Avec elle, vous allez arpenter l’espace dans lequel vous êtes, vous allez prendre le temps de regarder et d’entendre tous ces recoins, sans oublier le sol et le plafond. Puis vous pourrez poser cette carte dans ce lieu et ce moment pour récolter et jouer toutes les poussières qui pourront s’y déposer.
Vous pourrez aussi proposer au public d’examiner cet espace avec vous, à la recherche de toutes les traces, marques et détails infimes pour les traduire sur et dans le piano. Cette auscultation de l’inframince du lieu est une invitation à une fouille plastique du sonore, par l’exploration plastique du lieu.
Instruction de performance
Pour communiquer le plus simplement possible au public la complexité de ce projet, la performance se découpera en 3 parties. L’interprète est libre de mettre ces parties dans l’ordre qu’il souhaite. Il peut répéter certaines parties si nécessaire.
A_ jouer une photographie faite dans l’espace de jeu avec la carte par l’interprète.
B_ jouer une photographie faite dans l’espace de jeu avec la carte par une personne du public.

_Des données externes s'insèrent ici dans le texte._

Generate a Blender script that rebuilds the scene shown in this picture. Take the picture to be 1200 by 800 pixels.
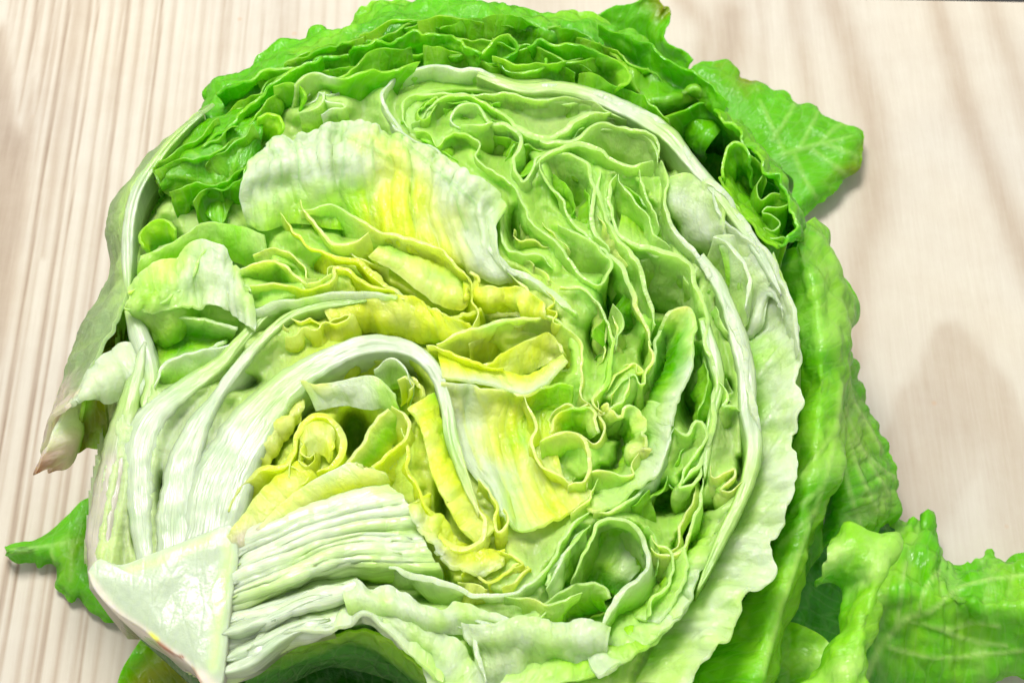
import bpy, math, random
import numpy as np

# ------------------------------------------------------------------ scene, camera, light
sc = bpy.context.scene
for o in list(bpy.data.objects):
    bpy.data.objects.remove(o)
COL = sc.collection
CM = 0.01

FOCAL = 55.0
FPX = FOCAL / 36.0 * 1200.0
TILT = math.radians(29.0)
DIST = 32.0                      # cm from the lens to the middle of the cut face
ZC, SLOPE = 6.6, 0.04            # height of the cut face over the board, its slope towards the back
CAMP = np.array([0.0, -DIST * math.sin(TILT), ZC + DIST * math.cos(TILT)])
CF = np.array([0.0, math.sin(TILT), -math.cos(TILT)])
CR = np.array([1.0, 0.0, 0.0])
CU = np.array([0.0, math.cos(TILT), math.sin(TILT)])

cam_d = bpy.data.cameras.new('camera')
cam = bpy.data.objects.new('camera', cam_d)
COL.objects.link(cam)
cam.location = CAMP * CM
cam.rotation_euler = (TILT, 0, 0)
cam_d.lens = FOCAL
cam_d.sensor_width = 36.0
cam_d.clip_start = 0.005
cam_d.clip_end = 50.0
cam_d.dof.use_dof = True
cam_d.dof.focus_distance = (DIST + 0.2) * CM
cam_d.dof.aperture_fstop = 40.0
sc.camera = cam

world = bpy.data.worlds.new('World')
sc.world = world
world.use_nodes = True
bg = world.node_tree.nodes['Background']
bg.inputs[0].default_value = (0.98, 0.99, 1.0, 1)
bg.inputs[1].default_value = 0.60

def area(name, loc, target, size, power, col):
    d = bpy.data.lights.new(name, 'AREA')
    d.shape = 'RECTANGLE'
    d.size, d.size_y = size
    d.energy = power
    d.color = col
    o = bpy.data.objects.new(name, d)
    COL.objects.link(o)
    o.location = loc
    v = np.array(target) - np.array(loc)
    import mathutils
    o.rotation_euler = mathutils.Vector(v).to_track_quat('-Z', 'Y').to_euler()
    return o

# one big window-like lamp high behind the lettuce, slightly from the left
area('window_lamp', (-0.16, 0.42, 0.95), (0.0, 0.0, 0.04), (0.40, 0.34), 13.0, (1.0, 0.985, 0.96))

sc.view_settings.view_transform = 'Standard'
sc.view_settings.look = 'None'
sc.view_settings.gamma = 1.0
sc.view_settings.exposure = 0.30
sc.render.engine = 'CYCLES'
sc.cycles.use_denoising = True
sc.cycles.max_bounces = 7
sc.cycles.diffuse_bounces = 4
sc.cycles.transmission_bounces = 5
sc.cycles.glossy_bounces = 2
sc.cycles.use_adaptive_sampling = True
sc.cycles.adaptive_threshold = 0.03
sc.cycles.adaptive_min_samples = 16

# ------------------------------------------------------------------ maths helpers
def at(xy, h):
    """points on the plane lying h mm over the cut face, given where the photograph shows them"""
    xy = np.asarray(xy, float); h = np.asarray(h, float) * 0.1
    d = CF + np.outer((xy[:, 0] - 600) / FPX, CR) + np.outer((400 - xy[:, 1]) / FPX, CU)
    t = (ZC + h + SLOPE * CAMP[1] - CAMP[2]) / (d[:, 2] - SLOPE * d[:, 1])
    return CAMP + d * t[:, None]

def at_board(xy, z):
    xy = np.asarray(xy, float); z = np.asarray(z, float) * 0.1
    d = CF + np.outer((xy[:, 0] - 600) / FPX, CR) + np.outer((400 - xy[:, 1]) / FPX, CU)
    t = (z - CAMP[2]) / d[:, 2]
    return CAMP + d * t[:, None]

def seen_at(p):
    q = p - CAMP
    w = q @ CF
    return np.stack([600 + FPX * (q @ CR) / w, 400 - FPX * (q @ CU) / w], 1)

_rs = np.random.RandomState(7)
_perm = np.concatenate([_rs.permutation(256)] * 3)
_grad = _rs.normal(size=(256, 3))
_grad /= np.linalg.norm(_grad, axis=1)[:, None]

def noise(p):
    p = np.asarray(p, float)
    i = np.floor(p).astype(int); f = p - i
    u = f * f * f * (f * (f * 6 - 15) + 10)
    out = 0
    for dx in (0, 1):
        wx = u[..., 0] if dx else 1 - u[..., 0]
        for dy in (0, 1):
            wy = u[..., 1] if dy else 1 - u[..., 1]
            for dz in (0, 1):
                wz = u[..., 2] if dz else 1 - u[..., 2]
                g = _grad[_perm[_perm[_perm[(i[..., 0] + dx) & 255] + ((i[..., 1] + dy) & 255)] + ((i[..., 2] + dz) & 255)]]
                out = out + wx * wy * wz * (g * (f - np.array([dx, dy, dz]))).sum(-1)
    return out * 1.5

def catmull(P, t):
    """P (k, d) control points, t in 0..k-1"""
    k = len(P)
    if k == 1:
        return np.repeat(P, len(t), 0)
    t = np.clip(t, 0, k - 1 - 1e-9)
    i = t.astype(int); f = (t - i)[:, None]
    p0 = np.where((i == 0)[:, None], 2 * P[0] - P[1], P[np.maximum(i - 1, 0)])
    p1 = P[i]; p2 = P[i + 1]
    p3 = np.where((i >= k - 2)[:, None], 2 * P[-1] - P[-2], P[np.minimum(i + 2, k - 1)])
    return 0.5 * (2 * p1 + (p2 - p0) * f + (2 * p0 - 5 * p1 + 4 * p2 - p3) * f ** 2 + (3 * p1 - p0 - 3 * p2 + p3) * f ** 3)

def parse(s, h=0.0):
    out = []
    for w in s.split():
        v = [float(a) for a in w.split(',')]
        out.append(v if len(v) > 2 else v + [h])
    return np.array(out)

def arc(P, dims=2):
    return np.concatenate([[0], np.cumsum(np.linalg.norm(np.diff(P[:, :dims], axis=0), axis=1))])

def resample(P, n, dims=2):
    """n points evenly along the smooth curve through P"""
    k = len(P)
    fine = catmull(P, np.linspace(0, k - 1, max(40, k * 16)))
    a = arc(fine, dims)
    s = np.linspace(0, a[-1], n)
    return np.stack([np.interp(s, a, fine[:, c]) for c in range(P.shape[1])], 1)

def lin(c):
    c = np.array(c, float) / 255
    return np.where(c <= 0.04045, c / 12.92, ((c + 0.055) / 1.055) ** 2.4)

PAL = {k: lin(v) for k, v in {
    'W': (229, 241, 208), 'P': (212, 244, 146), 'Q': (241, 250, 150), 'Y': (236, 248, 66), 'L': (186, 240, 50),
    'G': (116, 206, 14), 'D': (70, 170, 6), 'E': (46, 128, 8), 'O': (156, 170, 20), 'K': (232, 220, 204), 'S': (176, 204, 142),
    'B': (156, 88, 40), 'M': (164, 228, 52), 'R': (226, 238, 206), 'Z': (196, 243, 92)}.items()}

def colgrid(cols, n, m, warp=None):
    """cols: one string of palette letters per row, spread evenly along the row; the borders wander"""
    k = max(len(s) for s in cols)
    R = []
    for s in cols:
        C = np.array([PAL[c] for c in s])
        t = np.linspace(0, len(C) - 1, 4 * k + 1)
        R.append(np.stack([np.interp(t, np.arange(len(C)), C[:, d]) for d in range(3)], 1))
    R = np.array(R)
    u, v = np.meshgrid(np.linspace(0, 1, n), np.linspace(0, 1, m))
    if warp is not None:
        k1 = noise(warp / 0.85 + 31); k2 = noise(warp / 0.27 + 47)
        u = u + 0.10 * k1 + 0.04 * k2
        v = v - 0.12 * k1 + 0.08 * k2
    u = np.clip(u, 0, 1) * (R.shape[1] - 1); v = np.clip(v, 0, 1) * (R.shape[0] - 1)
    j = np.minimum(u.astype(int), R.shape[1] - 2); i = np.minimum(v.astype(int), max(R.shape[0] - 2, 0))
    fu = (u - j)[..., None]; fv = (v - i)[..., None]
    i2 = np.minimum(i + 1, R.shape[0] - 1)
    return (R[i, j] * (1 - fu) + R[i, j + 1] * fu) * (1 - fv) + (R[i2, j] * (1 - fu) + R[i2, j + 1] * fu) * fv

# ------------------------------------------------------------------ materials
class NT:
    def __init__(s, name):
        s.m = bpy.data.materials.new(name); s.m.use_nodes = True
        s.t = s.m.node_tree; s.t.nodes.clear()
    def n(s, kind, **kw):
        o = s.t.nodes.new(kind)
        for k, v in kw.items():
            if k.startswith('i_'):
                o.inputs[k[2:].replace('_', ' ')].default_value = v
            else:
                setattr(o, k, v)
        return o
    def l(s, a, b): s.t.links.new(a, b)

def leaf_material(name, trans=0.42, rough=0.30, vein=0.20, bump=0.25, fine=1.0, fib=0.0):
    """pigment and wetness come from the leaf's colour attribute; veins and fine relief from nodes"""
    T = NT(name)
    out = T.n('ShaderNodeOutputMaterial')
    col = T.n('ShaderNodeAttribute', attribute_name='Col')
    uv = T.n('ShaderNodeUVMap', uv_map='leaf')
    if fib:      # long fibres of a sliced rib
        mf = T.n('ShaderNodeMapping'); mf.inputs['Scale'].default_value = (34, 1.3, 1)
        T.l(uv.outputs[0], mf.inputs[0])
        nf = T.n('ShaderNodeTexNoise', noise_dimensions='2D', i_Scale=1.0, i_Detail=2.0); T.l(mf.outputs[0], nf.inputs['Vector'])
        height = nf.outputs['Fac']
        st = T.n('ShaderNodeMapRange'); st.inputs[1].default_value = 0.35; st.inputs[2].default_value = 0.65; st.inputs[3].default_value = 0.90; st.inputs[4].default_value = 1.04
        T.l(nf.outputs['Fac'], st.inputs[0])
        mu = T.n('ShaderNodeMix', data_type='RGBA', blend_type='MULTIPLY'); mu.inputs[0].default_value = 1
        T.l(col.outputs['Color'], mu.inputs[6]); T.l(st.outputs[0], mu.inputs[7]); base = mu.outputs[2]
    else:
        mp = T.n('ShaderNodeMapping'); mp.inputs['Scale'].default_value = (1.5, 0.55, 1)
        T.l(uv.outputs[0], mp.inputs[0])
        v1 = T.n('ShaderNodeTexVoronoi', feature='DISTANCE_TO_EDGE', voronoi_dimensions='2D', i_Scale=2.6)
        T.l(mp.outputs[0], v1.inputs['Vector'])
        r1 = T.n('ShaderNodeMapRange', interpolation_type='SMOOTHSTEP'); r1.inputs[1].default_value = 0.0; r1.inputs[2].default_value = 0.16
        r1.inputs[3].default_value = 1; r1.inputs[4].default_value = 0
        T.l(v1.outputs['Distance'], r1.inputs[0])
        n3 = T.n('ShaderNodeTexNoise', noise_dimensions='2D', i_Scale=11.0 * fine, i_Detail=3.0, i_Roughness=0.6)
        T.l(uv.outputs[0], n3.inputs['Vector'])
        add = T.n('ShaderNodeMath', operation='MULTIPLY_ADD'); add.inputs[1].default_value = -0.28
        T.l(r1.outputs[0], add.inputs[0]); T.l(n3.outputs['Fac'], add.inputs[2])
        height = add.outputs[0]
        pale = T.n('ShaderNodeMix', data_type='RGBA')
        pale.inputs[7].default_value = (*lin((226, 238, 180)), 1)
        vs = T.n('ShaderNodeMath', operation='MULTIPLY'); vs.inputs[1].default_value = vein
        T.l(r1.outputs[0], vs.inputs[0]); T.l(vs.outputs[0], pale.inputs[0]); T.l(col.outputs['Color'], pale.inputs[6])
        base = pale.outputs[2]
    bp = T.n('ShaderNodeBump', i_Strength=bump, i_Distance=0.0012)
    T.l(height, bp.inputs['Height'])
    rr = T.n('ShaderNodeMapRange'); rr.inputs[1].default_value = 0.0; rr.inputs[2].default_value = 1.0
    rr.inputs[3].default_value = rough - 0.17; rr.inputs[4].default_value = rough + 0.14
    T.l(col.outputs['Alpha'], rr.inputs[0])
    pr = T.n('ShaderNodeBsdfPrincipled')
    pr.inputs['IOR'].default_value = 1.42
    pr.inputs['Subsurface Weight'].default_value = 0.55; pr.inputs['Subsurface Scale'].default_value = 0.0022; pr.inputs['Subsurface Radius'].default_value = (0.9, 1.0, 0.45)
    pr.inputs['Coat Weight'].default_value = 0.45; pr.inputs['Coat Roughness'].default_value = 0.09; pr.inputs['Coat IOR'].default_value = 1.35
    T.l(bp.outputs[0], pr.inputs['Coat Normal'])
    T.l(base, pr.inputs['Base Color']); T.l(rr.outputs[0], pr.inputs['Roughness']); T.l(bp.outputs[0], pr.inputs['Normal'])
    tr = T.n('ShaderNodeBsdfTranslucent')
    T.l(base, tr.inputs['Color'])
    mx = T.n('ShaderNodeMixShader'); mx.inputs[0].default_value = trans
    T.l(pr.outputs[0], mx.inputs[1]); T.l(tr.outputs[0], mx.inputs[2]); T.l(mx.outputs[0], out.inputs[0])
    return T.m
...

C_ expliquer comment jouer la carte à partir d’une photographie faite par l’interprète ou par une personne du public.
A_ jouer une photographie faite dans l’espace de jeu, avec la carte par l’interprète
a₁ Comment utiliser la carte ?
Pour l’interpréter, vous allez devoir placer dans l’espace de la salle de concert ou de la galerie cette petite carte. Vous êtes invités à circuler dans la totalité du lieu pour trouver le meilleur endroit, selon vous, où placer cette carte. Cela peut prendre le temps que vous voulez, cette quête est aussi un moment d’écoute.
Mais comment se servir de cette carte dans un lieu ? Comment peut-elle cohabiter avec une circonstance singulière qu’elle soit un espace de concert, un lieu d’exposition, une caravane, une plage ou la montagne ?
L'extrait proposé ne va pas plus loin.